Anne Main: I was interested to hear that, under the automated system, everything will be put in place by one telephone call. I am sure that that is laudable in respect of those who are eligible to claim those benefits, but, given the high profile case of a lady who made 200 telephone calls and swindled £20,000 of child benefit, I would hope that some checks and balances are being put in the system that the Minister has just announced to us, to ensure that people who are claiming those benefits are entitled to do so. Otherwise, if it really takes just one telephone call, we will have another scam in which the fraudster out there—I am not saying that any of my pensioners will be doing this—becomes used to milking the system.

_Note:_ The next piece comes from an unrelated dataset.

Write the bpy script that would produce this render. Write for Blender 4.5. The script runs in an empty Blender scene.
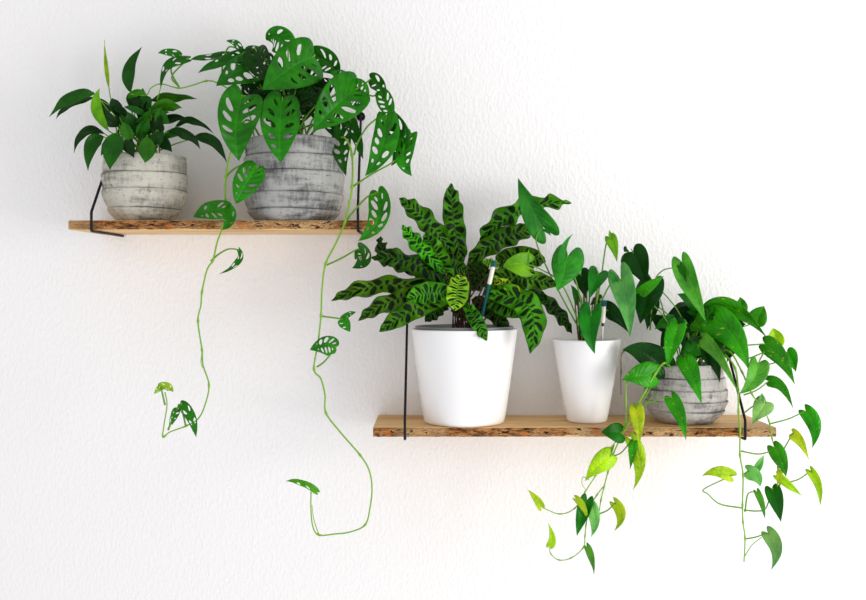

Mr. O'Brien: A few more checks are made, rather than just a telephone call. These days, we do not have to rely on a telephone call to make checks on people. We want to ensure that people are able to provide us with information about their various sources of income. Today, most pensioners rely not just on the basic state pension plus pension credit, but on a number of other sources, such as savings or a second pension, which many people have.

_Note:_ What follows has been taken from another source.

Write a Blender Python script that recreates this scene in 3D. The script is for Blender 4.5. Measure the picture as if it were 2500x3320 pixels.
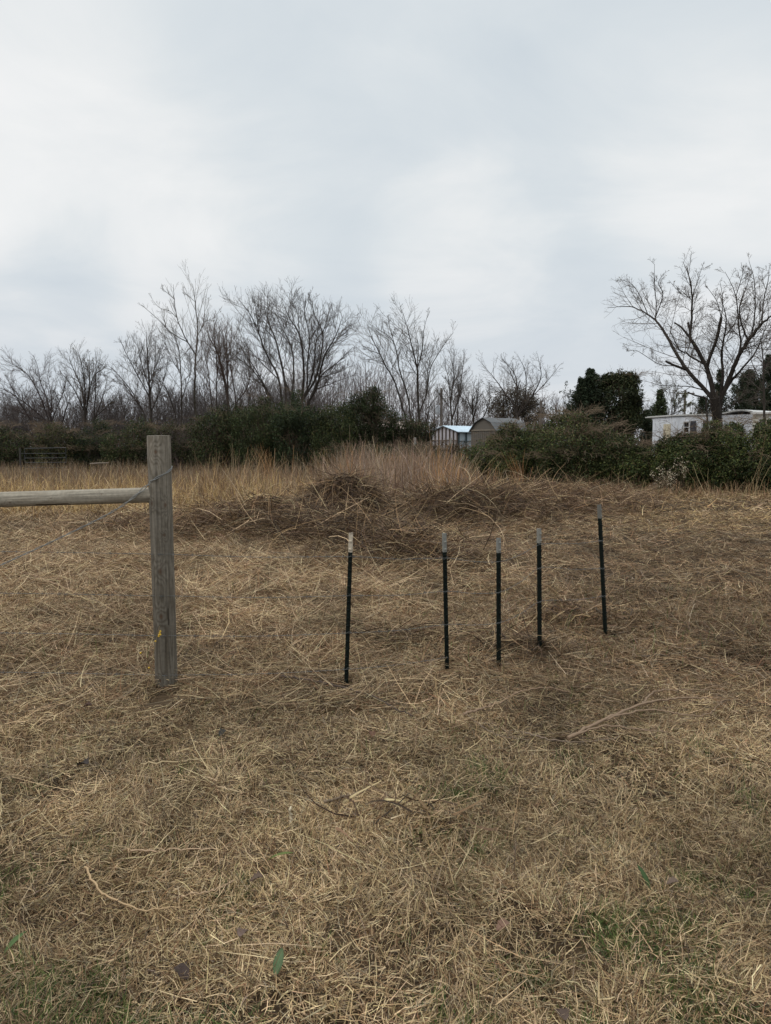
import bpy, math
import numpy as np

# ------------------------------------------------------------------ camera, sky, sun, exposure
scene = bpy.context.scene
for o in list(bpy.data.objects):
    bpy.data.objects.remove(o)
col = scene.collection
F, CX, CY, HOR = 2400.0, 1250.0, 1660.0, 1447.0       # focal length and centre in the photograph's pixels
PITCH = math.atan((CY - HOR) / F)
EYE = 1.6
cam = bpy.data.objects.new('camera', bpy.data.cameras.new('camera'))
col.objects.link(cam)
cam.location = (0, 0, EYE)
cam.rotation_euler = (math.pi / 2 - PITCH, 0, 0)
cam.data.sensor_fit = 'HORIZONTAL'
cam.data.sensor_width = 36
cam.data.lens = 36 * F / 2500
cam.data.clip_start = 0.05
cam.data.clip_end = 3000
scene.camera = cam

SUN_EL, SUN_AZ = math.radians(46), math.radians(-115)   # azimuth from +Y, towards -X (left)
w = bpy.data.worlds.new('World')
scene.world = w
w.use_nodes = True
nt = w.node_tree
for n in list(nt.nodes):
    nt.nodes.remove(n)


def NN(tree, kind, **kw):
    n = tree.nodes.new(kind)
    for k, v in kw.items():
        if k == 'ins':
            for kk, vv in v.items():
                n.inputs[kk].default_value = vv
        else:
            setattr(n, k, v)
    return n


def MATH(tree, op, a, b=None, clamp=False):
    n = tree.nodes.new('ShaderNodeMath')
    n.operation = op
    n.use_clamp = clamp
    for i, v in enumerate((a, b)):
        if v is None:
            continue
        if isinstance(v, (int, float)):
            n.inputs[i].default_value = v
        else:
            tree.links.new(v, n.inputs[i])
    return n.outputs[0]


def RAMP(tree, fac, stops, interp='LINEAR'):
    r = tree.nodes.new('ShaderNodeValToRGB')
    r.color_ramp.interpolation = interp
    e = r.color_ramp.elements
    while len(e) < len(stops):
        e.new(0.5)
    for i, (p, c) in enumerate(stops):
        e[i].position = p
        e[i].color = (*c, 1)
    tree.links.new(fac, r.inputs[0])
    return r.outputs[0]


def MIX(tree, fac, a, b, blend='MIX'):
    m = tree.nodes.new('ShaderNodeMix')
    m.data_type = 'RGBA'
    m.blend_type = blend
    for sock, v in ((m.inputs[0], fac), (m.inputs[6], a), (m.inputs[7], b)):
        if isinstance(v, (int, float)):
            sock.default_value = v
        elif isinstance(v, tuple):
            sock.default_value = (*v, 1)
        else:
            tree.links.new(v, sock)
    return m.outputs[2]


tc = NN(nt, 'ShaderNodeTexCoord')
sep = NN(nt, 'ShaderNodeSeparateXYZ')
nt.links.new(tc.outputs['Generated'], sep.inputs[0])
zc = MATH(nt, 'ADD', MATH(nt, 'MAXIMUM', sep.outputs[2], 0.0), 0.16)
comb = NN(nt, 'ShaderNodeCombineXYZ')
nt.links.new(MATH(nt, 'DIVIDE', sep.outputs[0], zc), comb.inputs[0])
nt.links.new(MATH(nt, 'DIVIDE', sep.outputs[1], zc), comb.inputs[1])
comb.inputs[2].default_value = 3.7
n1 = NN(nt, 'ShaderNodeTexNoise', ins={'Scale': 1.5, 'Detail': 8.0, 'Roughness': 0.54, 'Distortion': 0.5})
nt.links.new(comb.outputs[0], n1.inputs['Vector'])
n2 = NN(nt, 'ShaderNodeTexNoise', ins={'Scale': 0.5, 'Detail': 2.0, 'Roughness': 0.5})
nt.links.new(comb.outputs[0], n2.inputs['Vector'])
cl = MATH(nt, 'ADD', MATH(nt, 'MULTIPLY', n1.outputs[0], 0.62), MATH(nt, 'MULTIPLY', n2.outputs[0], 0.38))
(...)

We must take it into account—this is a major part of the work done by the Pension Service—that checks must be carried out on the financial circumstances of individuals. When dealing with millions of people, there are always a few who try to milk the system and defraud it, so it is important that we put in place the appropriate checks. That is what we have done. Indeed, it has been done particularly successfully in recent years as we have targeted those who might seek to defraud the system. What we are doing will build on the hard work of the Pension Service.

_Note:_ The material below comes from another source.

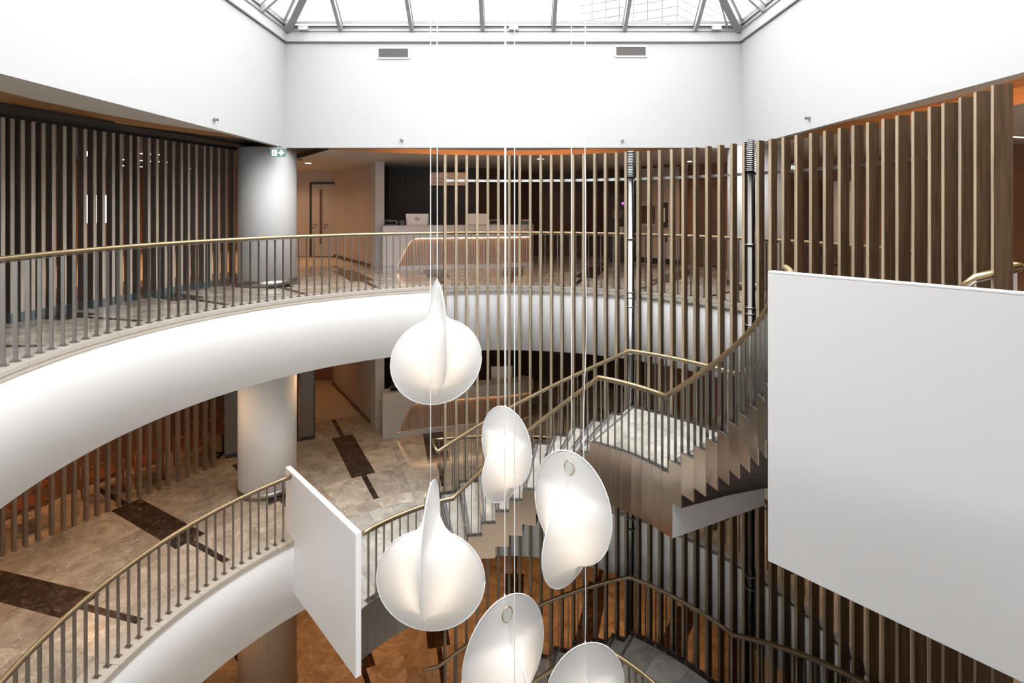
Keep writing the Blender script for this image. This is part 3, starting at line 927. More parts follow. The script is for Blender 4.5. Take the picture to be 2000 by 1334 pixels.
def stair_rail(zb, inner, lab, bottom_to, top_to):
    t = thing('stair_railing', lab, 'railing', group='railings of the staircases')
    if inner:
        rr = lambda a: ri(a)+0.06
        knots = [(bottom_to, zb+1.05), (106.0, zb+1.05), (54.9, zb+2.125+1.05), (30.2, zb+2.125+1.05), (-25.5, zb+4.25+1.05), (top_to, zb+4.25+1.05)]
    else:
        rr = lambda a: RSO-0.055
        knots = [(bottom_to, zb+1.05), (106.0, zb+1.05), (57.9, zb+2.125+1.05), (33.0, zb+2.125+1.05), (-20.5, zb+4.25+1.0)]
    knots = [k for i, k in enumerate(knots) if i == 0 or k[0] < knots[i-1][0]-0.01]
    def zr(a): return lerp_tab(knots, a)
    pts = []
    for (a0, z0), (a1, z1) in zip(knots, knots[1:]):
        n = max(1, int((a0-a1)/3))
        for i in range(n): pts.append(pol(rr(a0+(a1-a0)*i/n), a0+(a1-a0)*i/n, z0+(z1-z0)*i/n))
    pts.append(pol(rr(knots[-1][0]), knots[-1][0], knots[-1][1]))
    if not inner:
        pts.append(pol(4.97, -17.5, zb+4.25+1.085))
    m = MB(); m.tube(pts, RAILR, 12); m.build('handrail', 'rail_bronze', t)
    m = MB(); fl = [(p[0], p[1], p[2]-0.042) for p in pts]; m.tube(fl, 0.011, 6); m.build('rail_flat', 'steel', t)
    def floor_z(a):
        if a > A1: return zb
        if a > A2: return zb+RISE*(int((A1-a)/STEP+1e-6)+1)
        if a > B1: return zb+RISE*NR
        if a > B2: return zb+RISE*(NR+1+int((B1-a)/STEP+1e-6))
        return zb+4.25
    angs = []
    def spread(lo, hi, d):
        n = max(1, int(round((hi-lo)/d)))
        return [lo+(hi-lo)*(i+0.5)/n for i in range(n)]
    for i in range(10):
        angs += [A1-STEP*(i+0.27), A1-STEP*(i+0.77)]
        angs += [B1-STEP*(i+0.27), B1-STEP*(i+0.77)]
    angs += spread(B1, A2, STEP/2 if inner else STEP/2)
    if knots[0][0] > A1+1: angs += spread(A1, knots[0][0]-0.6, STEP*0.62)
    if knots[-1][0] < B2-1: angs += spread(knots[-1][0]+0.4, B2, STEP*0.55)
    for a in angs:
        z = floor_z(a)-0.022
        baluster(t, pol(rr(a), a, z), a, max(0.3, zr(a)-0.04-z), True)
stair_rail(Z1, True, 'bronze inner stair handrail climbing from panel at middle floor to large white panel', 139.6, -48.5)
stair_rail(Z1, False, 'bronze outer stair handrail against fins, upper flight', 106.3, -23)
stair_rail(Z0, True, 'bronze inner handrail of lower staircase behind the lowest pendant', 110, -48.5)
stair_rail(Z0, False, 'dark bronze outer handrail of lower staircase along the fins', 110, -23)

# ------------------------------------------------------------------ slat screens on the left
def slat_screen(lab, p, q, n, z0, z1, w, dp, mat, shoe, px=None):
    p, q = Vector((*p, 0)), Vector((*q, 0))
    t = thing('slat_screen', lab, 'screen', (p.x, p.y, z0), group=None)
    d = (q-p).normalized(); ang = atan2(d.y, d.x)
    sl = sh = None
    for i in range(n):
        pos = (q-p)*(i/(n-1)) if px is None else px[i]-p
        loc = (pos.x, pos.y, 0)
        if sl is None:
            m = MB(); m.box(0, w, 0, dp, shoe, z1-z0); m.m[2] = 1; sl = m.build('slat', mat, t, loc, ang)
            o = sl
            if shoe:
                m = MB(); m.box(0.001, w-0.001, 0.001, dp-0.001, 0, shoe); sh = m.build('base_shoe', 'shoe_grey', sl)
        else:
            o = inst(sl, t, loc, ang, name='slat')
            if shoe: inst(sh, o, name='base_shoe')
    m = MB(); L = (q-p).length
    m.box(-0.1, L+0.1, dp*0.2, dp*0.8, z1-z0, z1-z0+0.05); m.build('head_track', 'charcoal', t, (0, 0, 0), ang)
    return t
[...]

Mr. Angus MacNeil (Na h-Eileanan an Iar) (SNP): The Minister says that pensioners should make telephone calls themselves, but how about some proactivity? Could the Department not target the category of pensioners in greatest need?

Mr. O'Brien: We are sending mailshots to about half a million people in Birmingham in an attempt to persuade them to take up their entitlements. However, we have experienced problems with the take-up of, in particular, pension credit, although we have written to some of those who we think should be taking it up. Our information, limited as it is, suggests that people living in certain areas may well be on low incomes, but although we have sent them up to four mailshots a year, we are not achieving the take-up we would like, for the reasons that I gave earlier.

The hon. Gentleman suggests by means of signals that telephone calls might be appropriate. We rely on pensioners’ telephoning the hotline. Our objective is not to start making what would amount to unsolicited calls to pensioners, and I would be rather cautious about introducing such a procedure.